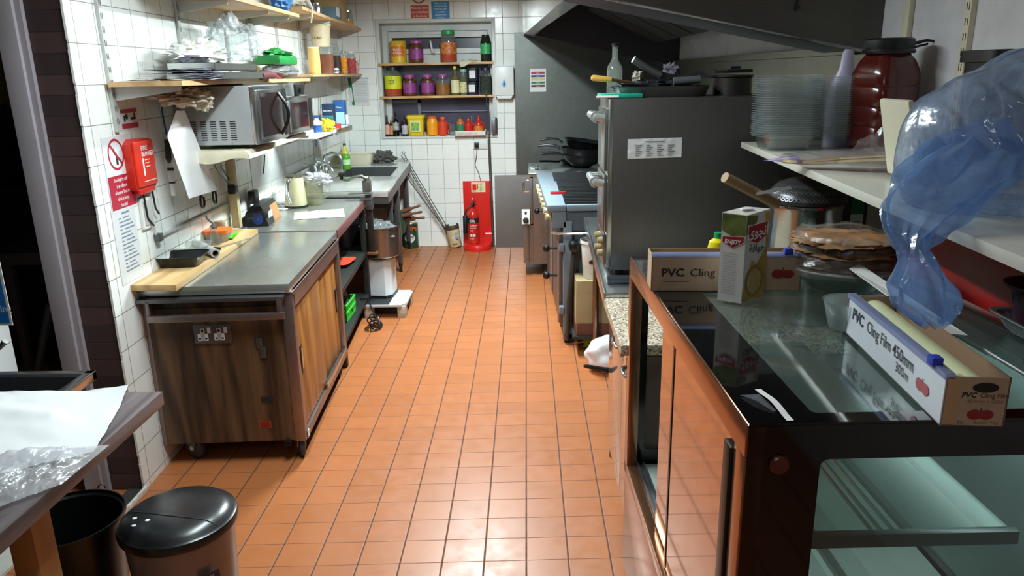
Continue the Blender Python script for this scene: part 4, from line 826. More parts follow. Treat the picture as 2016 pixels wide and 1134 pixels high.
# cream post and microwave shelf
t = thing('microwave_shelf', 'cream shelf on a wooden post carrying the two microwaves', 'shelf', wallpt(4.0, 1.33))
part('shelf_board', lbox(G(), 3.53, 4.95, 1.335, 1.36, .016, .36, o1b=.33, b=.002), m_creamb, t)
part('post', lbox(G(), 4.16, 4.205, .873, 1.335, .016, .06, b=.003), mat('worn_cream_wood', 'b9ad8c', .6, var=.2), t)
for y in (3.81, 4.46, 4.87): part('bracket', bracket(G(), y, 1.335, .3), m_grey, t)
def tow(i, j, h):
    o = .10+.285*i; q = j*.42
    if q < .045: return wallpt(3.523-abs(h)*.5, 1.3625-(.045-q)*(1+.3*math.sin(i*6)), min(o, .37))
    e = max(0, o-.362)
    return wallpt(3.523+(q-.045), 1.3625+abs(h)*.35-e*1.6, min(o, .368+e*.2))
one('tea_towel', G().sheet(None, .6, .4, .010, 7, 2, 30, 26, fn=tow), mat('cream_towel', 'd9d2b8', .85, bump=.2), 'folded cream cloth under the larger microwave, hanging over the shelf edge', 'cloth')
def microwave(nm, lab, y0, y1, x0, x1, z0, z1, big=True):
    t = thing(nm, lab, 'microwave', ((x0+x1)/2, (y0+y1)/2, z0)); W = y1-y0; H = z1-z0
    part('casing', G().box(x0, x1-.03, y0, y1, z0+.012, z1, b=.004), m_mwc, t)
    part('front_panel', G().box(x1-.03, x1-.004, y0-.002, y1+.002, z0+.012, z1-.002, b=.005), m_ssl, t)
    F_ = Fr((x1-.004, y0, z0), (0, 1, 0), ZU)
    d = part('door', G().fbox(F_, .015, W*.80, .03, H-.02, 0, .012, b=.004), m_ssl, t); part('door_window', G().fbox(F_, .035, W*.74, .045, H-.035, .012, .0135), m_mww, d)
    part('control_panel', G().fbox(F_, W*.81, W-.008, .03, H-.02, 0, .010, b=.002), m_blk, t)
    if big:
        part('handle', G().tube([F_.p(W*.66, .04+(H-.08)*k/14, .014+.045*math.sin(PI*k/14)) for k in range(15)], .008, 10), mat('handle_black', '1c1c1e', .2), d)
    g = G()
    Fs = FB((x0, y0, z0))
    if big:
        for i in range(5):
            for j in range(9): g.rect(Fs, .03+.047*i, .03+.047*i+.028, .035+.0105*j, .0395+.0105*j, .0012)
        part('vents', g, m_blkm, t)
        part('screws', G().lathe((x0+.22, y0-.001, z0+.022), [(.004, 0), (.004, .002)], 8, R=Matrix.Rotation(PI/2, 3, 'X')), m_ssl, t)
    for fx_ in (x0+.03, x1-.06):
        for fy in (y0+.04, y1-.04): part('foot', G().lathe((fx_, fy, z0), [(.01, 0), (.012, .013)], 10), m_blk, t)
    return t
m_mwc = mat('silver_paint', 'b4b8bb', .38, metal=.4, var=.03); m_mww = mat('smoked_glass', '2a1c1c', .06, coat=.6)
microwave('microwave_oven', 'large silver microwave with vented side and curved black handle on the cream shelf', 3.60, 4.05, -1.600, -1.245, 1.372, 1.655)
microwave('microwave_oven', 'smaller silver microwave with dark door behind the large one', 4.26, 4.74, -1.655, -1.305, 1.362, 1.585, big=False)
b = onY(589, 189, 4.55); b.z = 1.586
one('portable_radio', G().obox(b+Vector((-.04, 0, .032)), (.10, .16, .06), b=.006).lathe(b+Vector((.012, -.02, .03)), [(.014, 0), (.014, .01)], 12, R=Matrix.Rotation(PI/2, 3, 'Y')), m_blk, 'black box shaped radio on top of the smaller microwave', 'radio')
b = onY(568, 192, 4.33); b.z = 1.586; jar('plastic_cup', 'clear plastic cup on top of the smaller microwave', 'cup', b, .055, .07, m_pet, m_pet, None, lidh=.03, lr=.98, neck=1.0)
# upper shelves
t = thing('wall_shelf', 'high tan wall shelf above the tray shelf with bags on top', 'shelf', wallpt(4.2, 2.05))
part('shelf_board', lbox(G(), 3.36, 5.0, 2.05, 2.07, .016, .29), m_shelfw, t)
for y in (3.81, 4.46, 4.87): part('bracket', bracket(G(), y, 2.05, .24), m_grey, t)
t = thing('wall_shelf', 'high tan wall shelf in the far left corner with box and jars on top', 'shelf', wallpt(6.2, 2.1))
g = G().prism(Fr((0, 0, 2.1), (1, 0, 0), (0, 1, 0)), [(xw(5.02)+.016, 5.02), (xw(5.02)+.31, 5.02), (xw(6)+.27, 6.0), (xw(6.9)+.27, 6.9), (xw(7.46)+.24, 7.46), (xw(7.46)+.016, 7.46)], 0, .02)
part('shelf_board', g, m_shelfw, t)
for y in (5.46, 6.06): part('bracket', bracket(G(), y, 2.1, .24), m_grey, t)
def ontop(px0, px1, pyt, pyb, off, z):
    b = onL((px0+px1)/2, pyb, off); b.z = z+.0008; return itm(b, px0, px1, pyt, pyb)
m_bluebag = film('blue_bag', '6aa5d8', .75, .3, .4, .1, 15, .5, .5)
b, w, h = ontop(535, 572, -25, 14, .24, 2.07); one('blue_bag', G().blob(b+Vector((0, 0, h*.5)), (w*.5, w*.8, h*.5), .25, 3, 5, 30, 20, ridg=.4, flat=2.0705), m_bluebag, 'pale blue plastic bag at the end of the high near shelf', 'bag')
b = wallpt(5.25, 2.1208, .17); one('white_bag', G().blob(b+Vector((0, 0, .09)), (.08, .13, .09), .25, 3, 6, 30, 20, ridg=.4, flat=2.1208).tube([b+Vector((.12, -.02, .05)), b+Vector((.155, -.03, .0)), b+Vector((.15, -.04, -.05)), b+Vector((.145, -.05, -.09))], [.02, .008, .006, .005], 8), film('white_bag_film', 'd8d2c4', .8, .4, .3, .1, 15, .5, .4), 'knotted off-white bag with a dangling tail on the high far shelf', 'bag')
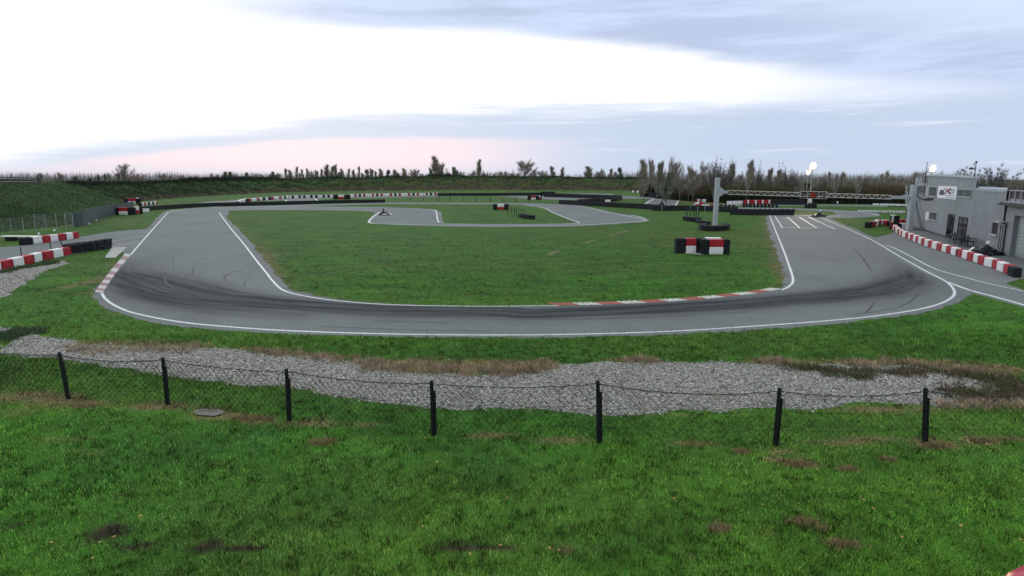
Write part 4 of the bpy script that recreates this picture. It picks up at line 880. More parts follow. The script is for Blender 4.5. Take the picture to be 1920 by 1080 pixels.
# mesh: diagonal diamond wires
V = []; Fc = []
def strip(p, q, r=0.0036):
    k = len(V); V.extend([(p.x, p.y, p.z-r), (q.x, q.y, q.z-r), (q.x, q.y, q.z+r), (p.x, p.y, p.z+r), (p.x-r, p.y-r, p.z), (q.x-r, q.y-r, q.z), (q.x+r, q.y+r, q.z), (p.x+r, p.y+r, p.z)]); Fc.extend([(k, k+1, k+2, k+3), (k+4, k+5, k+6, k+7)])
for i in range(len(base)-1):
    sag = [0.04, 0.10, 0.07, 0.08, 0.08, 0.14, 0.11, 0.11][i]
    Ln = (base[i+1]-base[i]).length; cell = 0.078; nh = int(Ln/cell); nv = 14
    def pt(ix, iz):
        u = ix/nh; b = base[i].lerp(base[i+1], u); tt = tops[i].lerp(tops[i+1], u); top = tt.copy(); top.z -= 4*sag*u*(1-u)+0.06
        f = iz/nv; bul = 0.03*math.sin(u*9+i)+0.03*math.sin(f*3+u*15)
        p = b.lerp(top, f); p.y += bul-0.03; p.z = max(p.z, 0.01); return p
    for ix in range(nh):
        for iz in range(nv):
            a = pt(ix, iz); 
            if (ix+iz) % 2 == 0: strip(a, pt(ix+1, iz+1))
            else: strip(pt(ix+1, iz), pt(ix, iz+1))
    for iz in (4, 9):
        for ix in range(0, nh-3, 3): strip(pt(ix, iz), pt(min(ix+3, nh), iz), 0.003)
o = fastmesh('wire_mesh', np.array(V), np.array(Fc), M['wire']); o.parent = fr; o.location = inv

# ------------------------------------------------------------------ fences on the left
fl = thing('mesh_fence', 'tall pale metal post and wire fence at the foot of the left embankment', 'fence', G(70, 432))
inv = -Vector(G(70, 432)); prev = None; wires = MB()
for (x, y, ty) in [(-60, 444, 411), (-20, 440, 410), (22, 437, 408), (45, 435.5, 407), (67, 435, 401), (87, 432, 403), (107, 430, 400), (124, 430, 399), (138, 428, 399)]:
    b = G(x, y); h = zat(b, x, ty); mb = MB(); mb.tube([b, b+Vector((0.02, 0, h))], 0.035, 6); o = mb.build('fence_post', M['galv'], fl); o.location = inv
    if prev:
        pb, ph = prev
        for k in range(1, 9): wires.tube([pb+Vector((0, 0, ph*k/8.2)), b+Vector((0, 0, h*k/8.2))], 0.006, 3)
        L_ = (b-pb).length
        for k in range(int(L_/0.25)): p = pb.lerp(b, k*0.25/L_); wires.tube([p, p+Vector((0, 0, ph*0.97))], 0.004, 3)
    prev = (b, h)
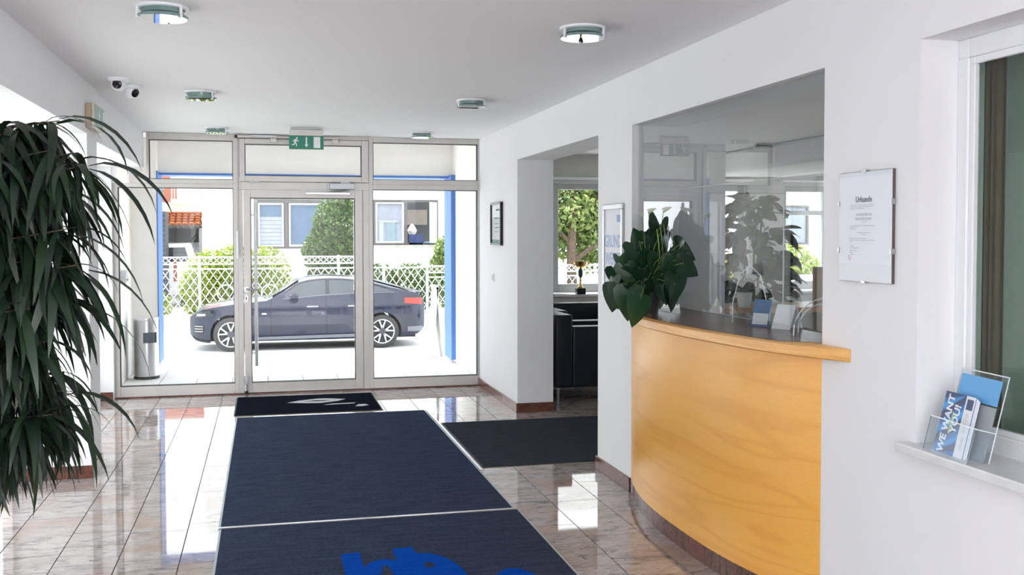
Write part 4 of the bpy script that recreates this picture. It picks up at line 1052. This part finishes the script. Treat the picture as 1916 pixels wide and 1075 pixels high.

REQUEST:
Count the lines of the data that contain the string "parts", and reply with that number alone.

TASK RESULT:
2